Bu tehlikeler nedeniyle şehir içerisinde bulunan yaklaşık 80 konutun yer aldığı bir site ve eski müftülük binasının iki yıl içerisinde yıkımı için çalışma başlatılırken, konuyla ilgili Rize Belediye Başkanı Prof. Dr. Reşat Kasap, bilgi verdi. Kasap “Rize’de özellikle Ekrem Orhon mahallesi ve hizasında bulunan alanda dolgu var. Bu alanda daha önce yapılan binalarımızın tespit edilmiş bazı riskli durumları var. Bu zaman zaman kamuoyuna yansıyor. Belediye olarak teknik arkadaşlarımızın verdiği bilgiler çerçevesinde özellikle deniz seviyesinin altındaki binaların temellerinde korozyon oluşmasıyla ortaya çıkan bir risk olduğu ifade edildi. Bu yeni gerçekleşmiş değil. Bu Rize kamuoyunun bildiği bir konu. Rakamsal olarak elimizde bilgiler var. Mekan olarak 1970-1990’lı yıllar arasında yapılan bütün yapılar dolgu alanı değil. Bu bir şerittir. Ekrem Orhon Mahallesi hizasındaki dolgu alanı içerisindeki binalardır. Bunun içerisinde belediye blokları da dahildir. Rakamsal olarak çok büyük bir rakam değildir. Rize’nin yekünü içerisinde. Yaklaşık bir mahalle veya bir bina olsun bu çerçevede buna yönelik olarak adımlar atmak durumundayız” dedi.

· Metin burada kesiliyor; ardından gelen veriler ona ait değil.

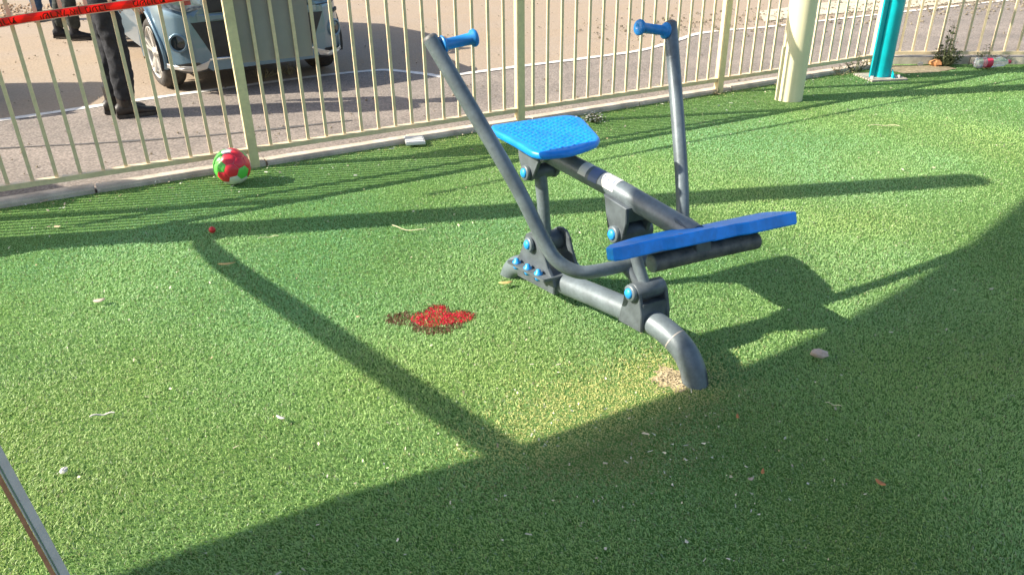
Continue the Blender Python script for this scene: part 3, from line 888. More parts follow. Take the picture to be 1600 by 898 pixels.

"TEHLİKEYİ HİSSEDİNCE KAÇIYORUZ"
Riski bulunup iki yıl içerisinde yıkılma kararı alınan, aynı zamanda cami olarak da kullanılan bir binanın altında dükkan işleten esnaflar ise tedirgin olduklarını belirtirken, tehlikeyi hissettikleri an kendilerini dükkanlarından dışarı attıklarını söylediler. Esnaflar yaptıkları açıklamada, “Dört şiddetinde bir deprem olursa bu bina yerle bir olur. Gündüz dükkandayız. En ufak bir sallantıda kendimizi dışarıya atıyoruz. Gecede ne olursa olsun. Onumu düşünelim şimdi. Bina sakat olsa da biz sadece namazımızı kılıp gidiyoruz. Başka bir şey yaptığımız yok” dediler.